Work Tasks Estimated Time
1. Acquire verbal and written support from local representatives to solidify potential alliances, and inform local representatives. 25 hours
2. Create a working group consisting of local officials, staff persons, community leaders, and environmental specialists to assist in the ongoing development of R.O.D. 25 hours
3. With the help the working group utilize existing studies, GIS information, and the LEAM modeling tool, to outline site selection criteria used in designating proposed protection (a.k.a. overlay) areas. 75 hours
4. Create a regional coverage and map of proposed overlay areas through assistance and feedback from local planners, professional staff, and community leaders. 100 hours
5. Create and customize R.O.D. criteria and form a model R.O.D. ordinance. 225 hours
6. Promote the adoption and implementation of the R.O.D. ordinance to municipalities and counties throughout the Tri-County Area. 150 hours

The excitement of local officials coupled with current watershed restoration efforts and the utilization of the LEAM modeling tool all intertwine to create a strong foundation from which to undertake this exciting planning effort. The ultimate goal is to provide a customized process that allows local governmental bodies to implement a regional strategy that can be used for the protection and enhancement of the region’s environmentally sensitive areas.

Management Plan-

The R.O.D. project will be headed up by and staffed through the Tri-County Regional Planning Commission (TCRPC). The TCRPC is a regional body representing Tazewell, Peoria, and Woodford Counties and will bring professional staff support to the project specializing in zoning, natural resource preservation, erosion control, bluff preservation, GIS development, among many other areas of specialty.

The TCRPC has extensive ordinance development experience and is well positioned to introduce the R.O.D. on a regional scale.

Supporting Resources-

The Tri-County area has been blessed with strong local, state, and federal commitments towards the ongoing preservation and rehabilitation of the Illinois River, the Peoria Lakes, and the region’s abundance of natural areas. Numerous projects have been completed, or are in the process of completion, that strongly supports the preservation of these valuable assets. The resources list that follows is an example of the valuable resources that this project will be able to capitalize on and enhance.

Mossville Bluffs Watershed Restoration Master Plan:
The Mossville Bluffs Master Plan was created in 2002 with funding made available through the Illinois Department of Natural Resources (IDNR) Conservation 2000 program. This plan identified practices that could enhance erosion and storm water control efforts within our region. The opportunity for a model R.O.D. was born.

LEAM modeling Project and the Future Landscapes Report:
The LEAM (Land use and evaluation and impact assessment model) model is a tool for predicting regional growth patterns and analyzing the subsequent results of those patterns. The model was created at the University of Illinois, Champaign/Urbana, and brought to Peoria as a demonstration project. This project was made possible by the IDNR, the Illinois Department of Transportation (IDOT), the Illinois Department of Agriculture, the Tri-County Regional Planning Commission, and the Governor’s Sub-cabinet on Balanced Growth.
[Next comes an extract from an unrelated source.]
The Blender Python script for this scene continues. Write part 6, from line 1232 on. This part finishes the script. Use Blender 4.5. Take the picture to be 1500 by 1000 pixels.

The model would assist the R.O.D. development by identifying threatened natural areas, querying specific locals, and analyzing potential impacts of growth on these natural areas.

Peoria County Resource Inventory:
The Peoria County Resource Inventory is a project that identifies areas of natural integrity and researches ways that those areas can be protects. The resource inventory project will lend insight into how to identify these environmental areas, and act as a mechanism for implementing the final products of the R.O.D. which will directly promote the goals of both endevours.

Illinois River Valley Council of Governments:
The IRVCG, as aforementioned, is an organization of local municipal representatives (mayors in most cases). The IRVCG encouraged the advancement of the R.O.D, and strongly supports its development. This organization brings immediate buy-in and regional project support to the table at the on-set.


Given the abundance of local resources and past planning efforts, the Tri-County area is well positioned to create a tool that will provide immediate relief and protection for the area’s natural assets The groundwork for collaboration and action has been set, the R.O.D. will now provide an opportunity for immediate implementation.